## Entries with scene source code
— begin —
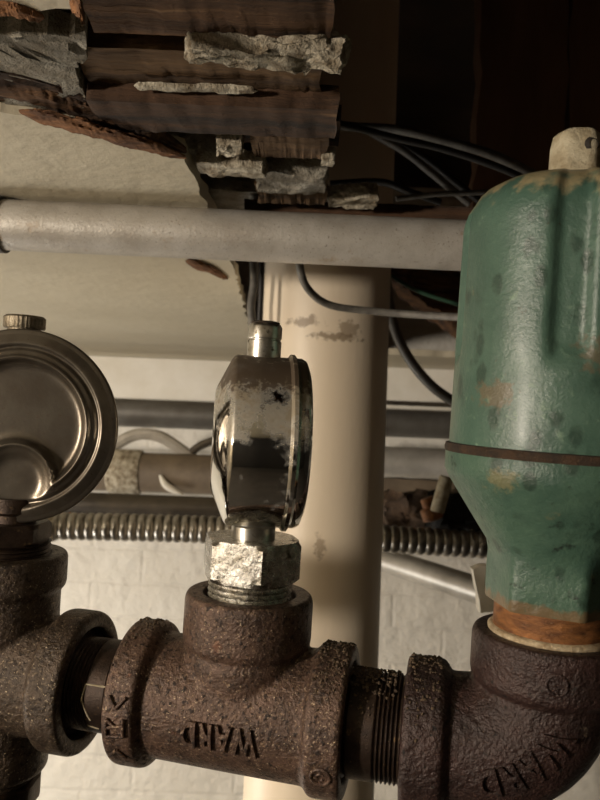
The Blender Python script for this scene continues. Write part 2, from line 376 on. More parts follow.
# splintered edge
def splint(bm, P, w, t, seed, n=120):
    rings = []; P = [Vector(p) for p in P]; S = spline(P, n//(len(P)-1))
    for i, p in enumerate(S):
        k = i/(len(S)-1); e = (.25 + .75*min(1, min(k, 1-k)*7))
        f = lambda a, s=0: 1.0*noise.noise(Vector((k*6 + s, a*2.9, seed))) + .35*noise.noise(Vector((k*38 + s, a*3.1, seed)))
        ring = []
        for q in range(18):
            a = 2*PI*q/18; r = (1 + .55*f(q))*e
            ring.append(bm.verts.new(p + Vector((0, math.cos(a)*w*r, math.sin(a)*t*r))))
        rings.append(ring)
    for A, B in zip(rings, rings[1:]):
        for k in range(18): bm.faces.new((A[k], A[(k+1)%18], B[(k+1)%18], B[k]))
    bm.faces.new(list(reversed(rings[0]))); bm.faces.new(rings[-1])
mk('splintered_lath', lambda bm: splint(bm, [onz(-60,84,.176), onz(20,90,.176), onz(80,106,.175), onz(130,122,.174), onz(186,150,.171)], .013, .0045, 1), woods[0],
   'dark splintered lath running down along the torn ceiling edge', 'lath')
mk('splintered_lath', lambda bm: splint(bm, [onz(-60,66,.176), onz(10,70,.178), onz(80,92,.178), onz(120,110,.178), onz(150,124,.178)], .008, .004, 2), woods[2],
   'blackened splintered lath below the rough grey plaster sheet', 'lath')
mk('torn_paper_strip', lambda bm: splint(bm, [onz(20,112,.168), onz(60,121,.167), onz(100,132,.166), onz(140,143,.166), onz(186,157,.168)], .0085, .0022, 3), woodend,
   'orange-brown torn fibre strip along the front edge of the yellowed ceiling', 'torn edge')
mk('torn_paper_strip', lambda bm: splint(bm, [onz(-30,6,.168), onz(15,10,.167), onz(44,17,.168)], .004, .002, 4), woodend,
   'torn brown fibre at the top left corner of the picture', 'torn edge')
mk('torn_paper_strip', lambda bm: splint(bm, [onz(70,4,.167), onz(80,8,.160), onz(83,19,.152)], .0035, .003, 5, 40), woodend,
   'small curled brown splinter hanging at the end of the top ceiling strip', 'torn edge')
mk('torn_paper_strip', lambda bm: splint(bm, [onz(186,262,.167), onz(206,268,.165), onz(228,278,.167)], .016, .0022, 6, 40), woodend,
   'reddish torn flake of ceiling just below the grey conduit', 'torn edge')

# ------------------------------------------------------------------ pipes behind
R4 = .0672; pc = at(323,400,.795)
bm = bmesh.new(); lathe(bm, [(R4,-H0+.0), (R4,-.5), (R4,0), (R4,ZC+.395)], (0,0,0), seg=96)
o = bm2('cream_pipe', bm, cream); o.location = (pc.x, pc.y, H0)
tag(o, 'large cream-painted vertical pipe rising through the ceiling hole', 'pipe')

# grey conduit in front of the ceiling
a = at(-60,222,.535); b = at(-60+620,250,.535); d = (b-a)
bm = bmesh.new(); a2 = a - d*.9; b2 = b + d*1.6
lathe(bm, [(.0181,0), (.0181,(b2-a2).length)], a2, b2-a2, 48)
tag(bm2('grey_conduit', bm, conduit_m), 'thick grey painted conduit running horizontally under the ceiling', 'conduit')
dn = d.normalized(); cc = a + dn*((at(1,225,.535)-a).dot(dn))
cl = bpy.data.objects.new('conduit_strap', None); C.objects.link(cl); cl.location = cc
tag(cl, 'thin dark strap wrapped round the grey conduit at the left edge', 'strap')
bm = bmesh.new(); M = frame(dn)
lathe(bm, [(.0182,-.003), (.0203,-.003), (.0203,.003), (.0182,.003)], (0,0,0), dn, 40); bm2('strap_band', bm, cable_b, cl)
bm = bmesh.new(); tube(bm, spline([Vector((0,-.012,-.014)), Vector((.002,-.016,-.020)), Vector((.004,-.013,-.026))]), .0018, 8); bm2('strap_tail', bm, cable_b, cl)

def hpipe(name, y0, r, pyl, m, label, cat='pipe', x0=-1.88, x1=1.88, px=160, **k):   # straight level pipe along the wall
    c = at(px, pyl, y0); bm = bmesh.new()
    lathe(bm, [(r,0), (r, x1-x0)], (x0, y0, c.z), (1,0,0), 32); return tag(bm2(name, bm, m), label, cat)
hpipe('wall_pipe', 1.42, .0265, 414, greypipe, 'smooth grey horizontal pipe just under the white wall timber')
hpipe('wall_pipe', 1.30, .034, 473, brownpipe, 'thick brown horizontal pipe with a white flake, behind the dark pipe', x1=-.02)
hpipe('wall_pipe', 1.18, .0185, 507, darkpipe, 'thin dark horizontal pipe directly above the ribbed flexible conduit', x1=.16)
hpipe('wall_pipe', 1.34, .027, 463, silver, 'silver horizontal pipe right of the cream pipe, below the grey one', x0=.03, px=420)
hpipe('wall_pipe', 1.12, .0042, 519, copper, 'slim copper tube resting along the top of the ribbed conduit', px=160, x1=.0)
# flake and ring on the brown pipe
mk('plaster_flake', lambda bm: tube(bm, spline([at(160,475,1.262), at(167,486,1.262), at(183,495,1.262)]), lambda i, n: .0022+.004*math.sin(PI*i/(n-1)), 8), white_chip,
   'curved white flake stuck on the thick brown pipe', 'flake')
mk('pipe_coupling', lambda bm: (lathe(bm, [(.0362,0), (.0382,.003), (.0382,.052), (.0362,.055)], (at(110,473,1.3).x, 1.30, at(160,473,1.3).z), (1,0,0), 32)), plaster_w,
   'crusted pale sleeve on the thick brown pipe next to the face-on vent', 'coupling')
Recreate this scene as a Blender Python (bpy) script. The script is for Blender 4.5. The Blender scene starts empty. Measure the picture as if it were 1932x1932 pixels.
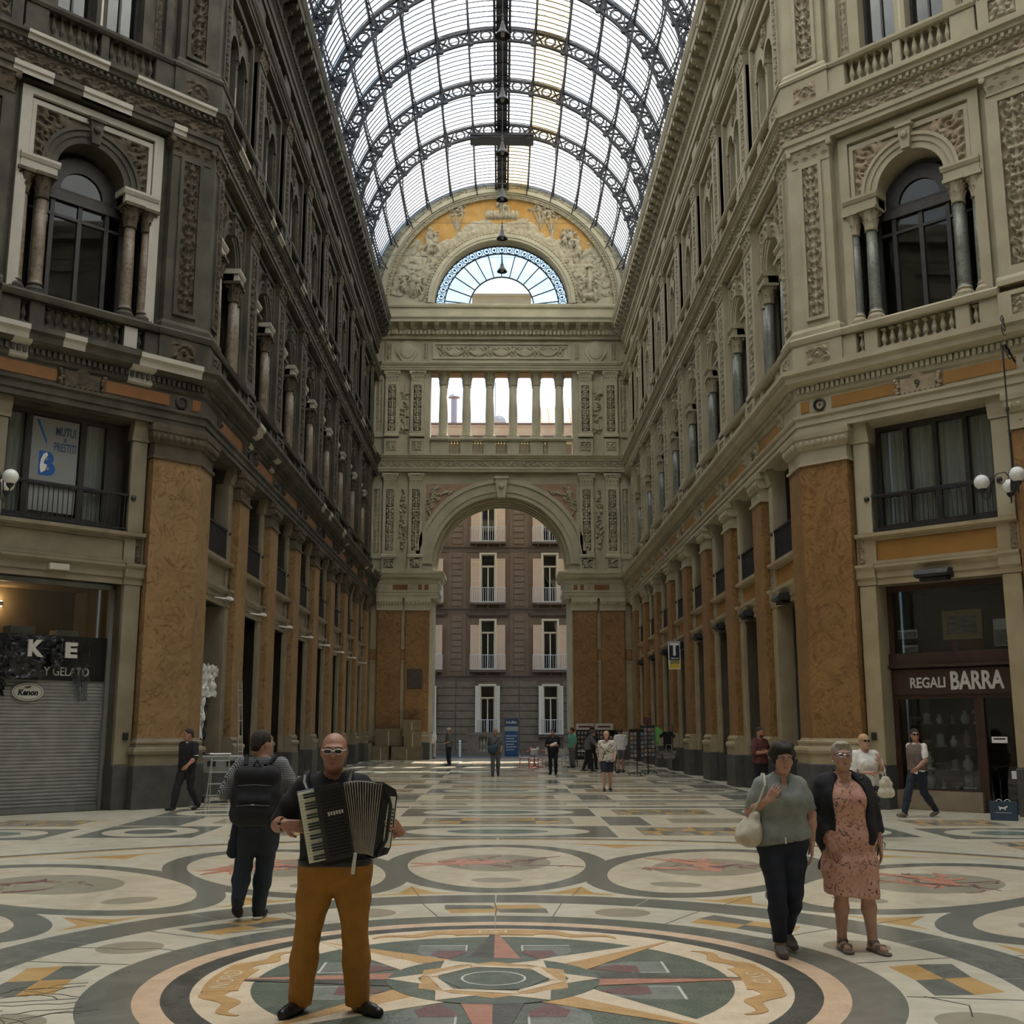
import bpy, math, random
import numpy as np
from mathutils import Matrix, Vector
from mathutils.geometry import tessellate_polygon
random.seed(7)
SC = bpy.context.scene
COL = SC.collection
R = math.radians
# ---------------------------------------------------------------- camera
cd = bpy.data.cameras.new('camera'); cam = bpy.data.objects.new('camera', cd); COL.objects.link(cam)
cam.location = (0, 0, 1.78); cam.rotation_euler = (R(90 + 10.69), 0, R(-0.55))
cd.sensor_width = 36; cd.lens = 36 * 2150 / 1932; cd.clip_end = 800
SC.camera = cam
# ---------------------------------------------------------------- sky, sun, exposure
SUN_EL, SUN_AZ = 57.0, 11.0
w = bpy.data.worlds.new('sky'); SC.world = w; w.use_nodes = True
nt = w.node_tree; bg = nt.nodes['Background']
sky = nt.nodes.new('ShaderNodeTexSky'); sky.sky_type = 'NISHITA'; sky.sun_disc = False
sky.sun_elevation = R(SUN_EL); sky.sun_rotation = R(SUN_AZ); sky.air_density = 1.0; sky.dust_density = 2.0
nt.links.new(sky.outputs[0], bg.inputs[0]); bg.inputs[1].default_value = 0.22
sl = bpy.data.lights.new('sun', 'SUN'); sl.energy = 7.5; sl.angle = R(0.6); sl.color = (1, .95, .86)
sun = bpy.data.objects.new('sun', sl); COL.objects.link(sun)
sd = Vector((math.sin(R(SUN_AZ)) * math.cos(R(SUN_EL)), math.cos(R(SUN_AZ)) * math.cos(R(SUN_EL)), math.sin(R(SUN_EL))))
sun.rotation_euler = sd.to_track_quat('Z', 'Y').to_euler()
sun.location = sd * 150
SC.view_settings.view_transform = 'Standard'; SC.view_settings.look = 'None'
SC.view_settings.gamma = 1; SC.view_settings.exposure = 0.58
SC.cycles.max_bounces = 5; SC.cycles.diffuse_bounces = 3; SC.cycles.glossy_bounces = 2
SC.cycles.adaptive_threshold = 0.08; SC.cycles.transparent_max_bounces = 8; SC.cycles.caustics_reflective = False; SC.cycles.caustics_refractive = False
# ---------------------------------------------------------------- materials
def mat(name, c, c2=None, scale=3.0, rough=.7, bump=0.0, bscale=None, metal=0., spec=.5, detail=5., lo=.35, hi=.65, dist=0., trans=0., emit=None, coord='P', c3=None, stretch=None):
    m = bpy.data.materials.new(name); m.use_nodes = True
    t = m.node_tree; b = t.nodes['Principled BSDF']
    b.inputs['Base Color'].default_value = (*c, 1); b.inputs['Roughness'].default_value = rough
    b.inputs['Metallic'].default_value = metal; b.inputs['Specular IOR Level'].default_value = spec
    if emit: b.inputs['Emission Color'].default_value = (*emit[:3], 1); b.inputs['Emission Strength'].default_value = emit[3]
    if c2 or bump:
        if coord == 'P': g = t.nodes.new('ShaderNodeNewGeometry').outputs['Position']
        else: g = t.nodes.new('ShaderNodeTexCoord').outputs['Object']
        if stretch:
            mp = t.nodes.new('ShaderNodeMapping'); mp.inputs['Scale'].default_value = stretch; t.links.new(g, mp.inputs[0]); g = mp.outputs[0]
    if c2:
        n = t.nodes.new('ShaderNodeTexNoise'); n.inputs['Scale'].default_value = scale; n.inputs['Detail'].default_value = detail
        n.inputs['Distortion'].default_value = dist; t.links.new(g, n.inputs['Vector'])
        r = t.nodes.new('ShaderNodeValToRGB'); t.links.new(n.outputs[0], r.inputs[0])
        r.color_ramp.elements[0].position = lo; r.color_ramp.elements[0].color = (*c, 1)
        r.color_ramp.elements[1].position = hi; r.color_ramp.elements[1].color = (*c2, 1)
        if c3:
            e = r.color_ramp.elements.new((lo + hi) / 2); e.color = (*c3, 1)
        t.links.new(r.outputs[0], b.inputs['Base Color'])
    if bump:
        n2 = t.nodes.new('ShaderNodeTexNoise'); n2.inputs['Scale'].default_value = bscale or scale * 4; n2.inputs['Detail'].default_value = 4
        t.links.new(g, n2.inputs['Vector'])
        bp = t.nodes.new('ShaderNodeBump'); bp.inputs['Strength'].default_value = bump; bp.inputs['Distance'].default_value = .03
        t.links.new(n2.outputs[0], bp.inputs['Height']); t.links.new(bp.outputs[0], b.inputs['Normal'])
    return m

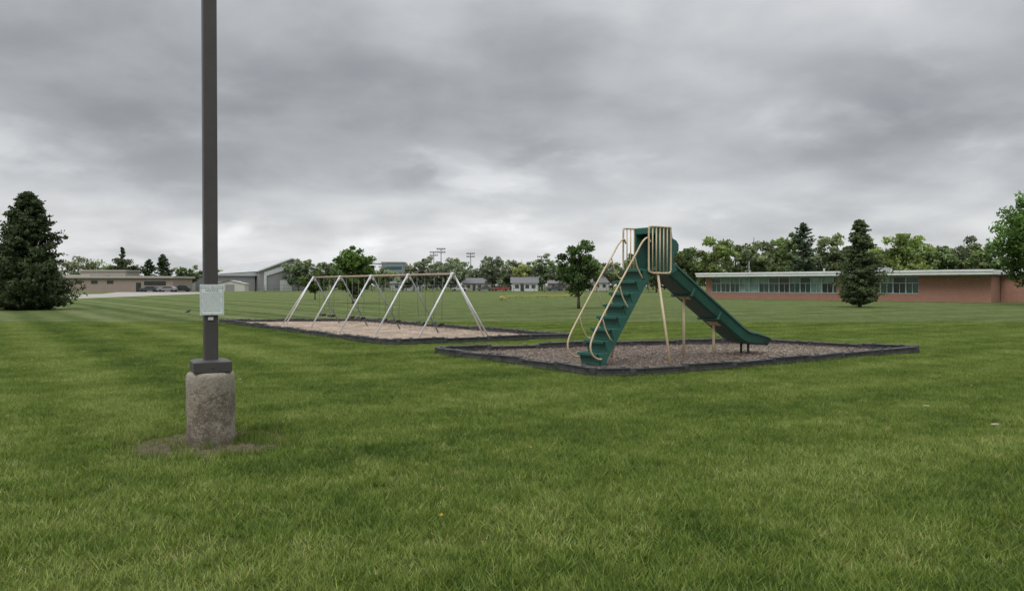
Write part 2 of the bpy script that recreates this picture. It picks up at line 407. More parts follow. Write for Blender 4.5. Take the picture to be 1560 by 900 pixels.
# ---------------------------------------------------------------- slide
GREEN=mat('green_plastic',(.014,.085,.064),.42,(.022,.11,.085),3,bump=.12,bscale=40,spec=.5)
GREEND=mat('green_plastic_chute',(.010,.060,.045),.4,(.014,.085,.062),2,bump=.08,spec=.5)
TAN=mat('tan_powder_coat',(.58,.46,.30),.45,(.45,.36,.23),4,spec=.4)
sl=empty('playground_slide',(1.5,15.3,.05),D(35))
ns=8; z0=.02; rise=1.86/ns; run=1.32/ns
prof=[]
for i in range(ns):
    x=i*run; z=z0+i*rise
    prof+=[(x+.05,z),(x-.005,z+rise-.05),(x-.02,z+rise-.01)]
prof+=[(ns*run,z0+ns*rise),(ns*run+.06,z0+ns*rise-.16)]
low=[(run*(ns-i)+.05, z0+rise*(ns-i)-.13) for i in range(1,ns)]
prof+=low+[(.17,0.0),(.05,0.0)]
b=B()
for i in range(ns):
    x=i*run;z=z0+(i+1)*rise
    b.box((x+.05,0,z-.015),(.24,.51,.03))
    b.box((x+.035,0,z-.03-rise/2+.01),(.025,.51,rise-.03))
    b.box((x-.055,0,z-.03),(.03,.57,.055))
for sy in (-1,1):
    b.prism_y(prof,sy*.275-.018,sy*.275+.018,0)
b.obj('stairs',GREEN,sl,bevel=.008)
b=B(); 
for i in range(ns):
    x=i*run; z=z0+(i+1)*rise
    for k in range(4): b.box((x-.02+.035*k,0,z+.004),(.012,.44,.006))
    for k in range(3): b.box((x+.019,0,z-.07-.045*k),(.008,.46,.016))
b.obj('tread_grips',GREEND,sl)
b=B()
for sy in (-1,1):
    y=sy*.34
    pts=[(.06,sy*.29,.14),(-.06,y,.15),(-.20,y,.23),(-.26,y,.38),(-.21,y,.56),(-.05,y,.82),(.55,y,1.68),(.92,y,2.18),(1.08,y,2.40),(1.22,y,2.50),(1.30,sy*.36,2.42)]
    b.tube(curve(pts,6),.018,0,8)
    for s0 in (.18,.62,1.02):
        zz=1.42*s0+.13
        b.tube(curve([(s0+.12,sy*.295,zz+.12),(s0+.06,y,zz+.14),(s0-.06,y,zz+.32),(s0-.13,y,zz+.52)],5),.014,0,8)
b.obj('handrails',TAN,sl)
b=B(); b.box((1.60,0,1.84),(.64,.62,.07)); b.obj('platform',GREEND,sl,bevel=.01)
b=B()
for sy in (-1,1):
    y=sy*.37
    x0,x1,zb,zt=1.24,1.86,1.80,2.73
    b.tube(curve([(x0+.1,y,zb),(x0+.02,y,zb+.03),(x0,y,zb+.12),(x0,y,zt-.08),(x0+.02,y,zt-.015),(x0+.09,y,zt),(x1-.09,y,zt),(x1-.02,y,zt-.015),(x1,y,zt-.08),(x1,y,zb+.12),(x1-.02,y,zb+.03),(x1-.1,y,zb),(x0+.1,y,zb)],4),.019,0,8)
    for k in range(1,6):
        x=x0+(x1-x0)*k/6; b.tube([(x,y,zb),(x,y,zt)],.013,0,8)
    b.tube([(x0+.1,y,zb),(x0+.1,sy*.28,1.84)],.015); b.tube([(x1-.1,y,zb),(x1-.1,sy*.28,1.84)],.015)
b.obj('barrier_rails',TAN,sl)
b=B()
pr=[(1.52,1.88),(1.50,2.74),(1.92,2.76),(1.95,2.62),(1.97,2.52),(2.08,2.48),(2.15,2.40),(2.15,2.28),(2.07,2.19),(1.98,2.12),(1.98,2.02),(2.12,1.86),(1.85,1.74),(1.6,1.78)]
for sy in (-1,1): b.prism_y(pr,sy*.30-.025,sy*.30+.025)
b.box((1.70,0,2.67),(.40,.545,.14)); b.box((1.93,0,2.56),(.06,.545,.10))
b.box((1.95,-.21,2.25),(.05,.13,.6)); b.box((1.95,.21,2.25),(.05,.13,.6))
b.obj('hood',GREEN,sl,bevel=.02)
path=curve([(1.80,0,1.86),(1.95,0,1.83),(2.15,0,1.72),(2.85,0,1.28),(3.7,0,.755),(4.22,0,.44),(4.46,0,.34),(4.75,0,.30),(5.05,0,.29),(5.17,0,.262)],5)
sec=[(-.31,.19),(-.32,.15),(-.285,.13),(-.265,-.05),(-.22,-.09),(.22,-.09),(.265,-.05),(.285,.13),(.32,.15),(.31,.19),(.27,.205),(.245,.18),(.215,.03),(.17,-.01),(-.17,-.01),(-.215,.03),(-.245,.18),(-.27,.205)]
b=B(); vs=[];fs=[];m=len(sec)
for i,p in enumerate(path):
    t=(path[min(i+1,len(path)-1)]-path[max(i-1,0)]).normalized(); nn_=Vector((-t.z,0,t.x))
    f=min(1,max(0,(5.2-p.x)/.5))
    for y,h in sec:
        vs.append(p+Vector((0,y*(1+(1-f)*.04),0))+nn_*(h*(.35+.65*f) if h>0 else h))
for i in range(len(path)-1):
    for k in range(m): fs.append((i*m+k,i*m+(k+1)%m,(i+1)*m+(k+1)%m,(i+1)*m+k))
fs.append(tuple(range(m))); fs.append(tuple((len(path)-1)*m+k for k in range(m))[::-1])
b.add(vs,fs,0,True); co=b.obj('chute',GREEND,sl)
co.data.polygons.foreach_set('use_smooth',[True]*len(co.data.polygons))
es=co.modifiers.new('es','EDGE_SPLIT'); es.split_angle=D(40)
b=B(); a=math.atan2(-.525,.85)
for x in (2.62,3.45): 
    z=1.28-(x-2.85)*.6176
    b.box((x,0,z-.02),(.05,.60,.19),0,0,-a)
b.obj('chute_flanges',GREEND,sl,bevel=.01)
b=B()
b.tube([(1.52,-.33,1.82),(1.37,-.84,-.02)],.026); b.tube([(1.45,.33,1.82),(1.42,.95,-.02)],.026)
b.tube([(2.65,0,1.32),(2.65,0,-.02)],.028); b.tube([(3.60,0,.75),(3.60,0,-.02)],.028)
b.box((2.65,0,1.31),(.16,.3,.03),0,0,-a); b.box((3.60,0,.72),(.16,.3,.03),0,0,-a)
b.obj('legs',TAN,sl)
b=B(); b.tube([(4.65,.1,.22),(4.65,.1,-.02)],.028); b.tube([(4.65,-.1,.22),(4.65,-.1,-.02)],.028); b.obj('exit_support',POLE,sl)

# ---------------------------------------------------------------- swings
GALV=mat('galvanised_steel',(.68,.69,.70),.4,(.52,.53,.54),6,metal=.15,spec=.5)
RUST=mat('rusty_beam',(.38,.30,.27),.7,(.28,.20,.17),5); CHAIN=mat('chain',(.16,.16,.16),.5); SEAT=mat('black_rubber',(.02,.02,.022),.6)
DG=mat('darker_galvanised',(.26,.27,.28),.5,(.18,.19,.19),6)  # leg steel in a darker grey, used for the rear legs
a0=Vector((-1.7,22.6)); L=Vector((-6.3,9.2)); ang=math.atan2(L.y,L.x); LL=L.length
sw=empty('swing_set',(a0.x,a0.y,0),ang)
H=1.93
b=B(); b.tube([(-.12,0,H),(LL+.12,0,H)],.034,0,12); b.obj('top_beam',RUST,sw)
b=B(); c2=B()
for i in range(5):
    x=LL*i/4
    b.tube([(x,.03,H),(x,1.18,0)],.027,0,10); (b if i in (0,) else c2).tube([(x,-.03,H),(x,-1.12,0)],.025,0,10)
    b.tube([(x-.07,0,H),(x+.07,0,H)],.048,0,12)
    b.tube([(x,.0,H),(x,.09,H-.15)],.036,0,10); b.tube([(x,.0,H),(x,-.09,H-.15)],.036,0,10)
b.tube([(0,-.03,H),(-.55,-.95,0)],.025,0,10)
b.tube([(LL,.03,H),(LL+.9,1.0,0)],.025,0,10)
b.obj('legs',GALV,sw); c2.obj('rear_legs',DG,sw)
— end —
## Stated task
Find the word "follow" in the records and pull out each line that has it.

## Correct result
The Blender Python script for this scene continues. Write part 2, from line 376 on. More parts follow.
Write part 2 of the bpy script that recreates this picture. It picks up at line 407. More parts follow. Write for Blender 4.5. Take the picture to be 1560 by 900 pixels.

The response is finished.